▸ Data segment
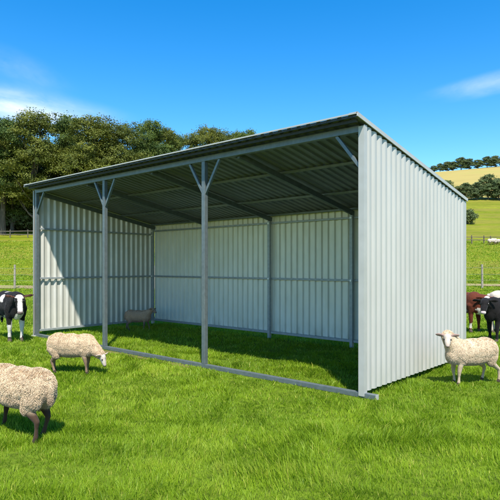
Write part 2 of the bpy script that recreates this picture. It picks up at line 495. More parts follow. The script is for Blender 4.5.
# girts
MB().box((.002, .05, 1.60), (.04, SD-.09, 1.65)).build('girt', M['pale_steel'], shed, .003)
MB().box((.002, .05, 3.0), (.04, SD-.09, 3.05)).build('girt', M['pale_steel'], shed, .003)
MB().box((SW-.04, .05, 1.60), (SW-.002, SD-.09, 1.65)).build('girt', M['pale_steel'], shed, .003)
MB().box((.05, SD-.002, 1.60), (SW-.05, SD+.040, 1.65)).build('girt', M['pale_steel'], shed, .003)
MB().box((.05, SD-.002, 3.12), (SW-.05, SD+.040, 3.17)).build('girt', M['pale_steel'], shed, .003)
# bolted plates
for x in TB:
    for z in (1.625, 3.14):
        b = MB(); b.tube([(x, SD-.084, z), (x, SD-.10, z)], [.03, .026], 10); b.build('bolt', M['bolt'], shed)
for z in (1.625, 3.0): 
    b = MB(); b.tube([(.06, SD-.12, z), (.085, SD-.12, z)], [.028, .024], 10); b.build('bolt', M['bolt'], shed)
# roof sheet, edges
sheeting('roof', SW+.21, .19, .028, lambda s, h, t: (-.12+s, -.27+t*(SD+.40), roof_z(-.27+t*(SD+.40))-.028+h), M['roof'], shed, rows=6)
e = MB()
yA, yB = -.285, SD+.14
e.beam((SW+.104, yA, roof_z(yA)-.008), (SW+.104, yB, roof_z(yB)-.008), .016, .06)
e.beam((SW+.035, yA, roof_z(yA)+.025), (SW+.035, yB, roof_z(yB)+.025), .153, .006)
e.build('verge_trim', M['trim'], shed, .002)
e = MB(); e.beam((-.135, yA, roof_z(yA)-.01), (-.135, yB, roof_z(yB)-.01), .02, .075); e.beam((-.06, yA, roof_z(yA)+.028), (-.06, yB, roof_z(yB)+.028), .165, .006)
e.build('verge_trim', M['trim'], shed, .002)
e = MB(); e.beam((-.12, -.287, roof_z(-.287)+.006), (SW+.09, -.287, roof_z(-.287)+.006), .02, .022); e.build('eave_trim', M['trim'], shed)
e = MB(); e.beam((-.11, -.262, roof_z(-.262)-.020), (SW+.08, -.262, roof_z(-.262)-.020), .012, .04); e.build('closure_strip', M['eave_shade'], shed)

# ------------------------------------------------------------------ animals
def ico(sub=3):
    import bmesh
    bm = bmesh.new(); bmesh.ops.create_icosphere(bm, subdivisions=sub, radius=1.0)
    v = np.array([tuple(x.co) for x in bm.verts]); f = [[q.index for q in p.verts] for p in bm.faces]; bm.free(); return v, f
ICO = ico(3)
def E(t, c, r, rot=None): return ('e', t, Vector(c), r, rot)
def Cc(t, p, r0, q, r1): return ('c', t, Vector(p), r0, Vector(q), r1)
def chain(t, pts, rs): return [Cc(t, pts[i], rs[i], pts[i+1], rs[i+1]) for i in range(len(pts)-1)]
def sdf(pr, X):
    if pr[0] == 'e':
        Mx = pr[4] if pr[4] is not None else Matrix.Identity(3)
        R = np.array(Mx); q = (X-np.array(pr[2])) @ R
        k = np.linalg.norm(q/np.array(pr[3]), axis=1)
        return (k-1)*np.mean(pr[3])*.8
    p, r0, q, r1 = np.array(pr[2]), pr[3], np.array(pr[4]), pr[5]
    d = q-p; t = np.clip(((X-p) @ d)/(d @ d), 0, 1)
    return np.linalg.norm(X-(p+t[:, None]*d), axis=1)-(r0+(r1-r0)*t)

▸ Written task
Repeat the lines exactly as they stand, from the opening line of the data through the line with "# roof sheet, edges". Pictures stay out of the copy.

▸ Written response
Write part 2 of the bpy script that recreates this picture. It picks up at line 495. More parts follow. The script is for Blender 4.5.
# girts
MB().box((.002, .05, 1.60), (.04, SD-.09, 1.65)).build('girt', M['pale_steel'], shed, .003)
MB().box((.002, .05, 3.0), (.04, SD-.09, 3.05)).build('girt', M['pale_steel'], shed, .003)
MB().box((SW-.04, .05, 1.60), (SW-.002, SD-.09, 1.65)).build('girt', M['pale_steel'], shed, .003)
MB().box((.05, SD-.002, 1.60), (SW-.05, SD+.040, 1.65)).build('girt', M['pale_steel'], shed, .003)
MB().box((.05, SD-.002, 3.12), (SW-.05, SD+.040, 3.17)).build('girt', M['pale_steel'], shed, .003)
# bolted plates
for x in TB:
    for z in (1.625, 3.14):
        b = MB(); b.tube([(x, SD-.084, z), (x, SD-.10, z)], [.03, .026], 10); b.build('bolt', M['bolt'], shed)
for z in (1.625, 3.0): 
    b = MB(); b.tube([(.06, SD-.12, z), (.085, SD-.12, z)], [.028, .024], 10); b.build('bolt', M['bolt'], shed)
# roof sheet, edges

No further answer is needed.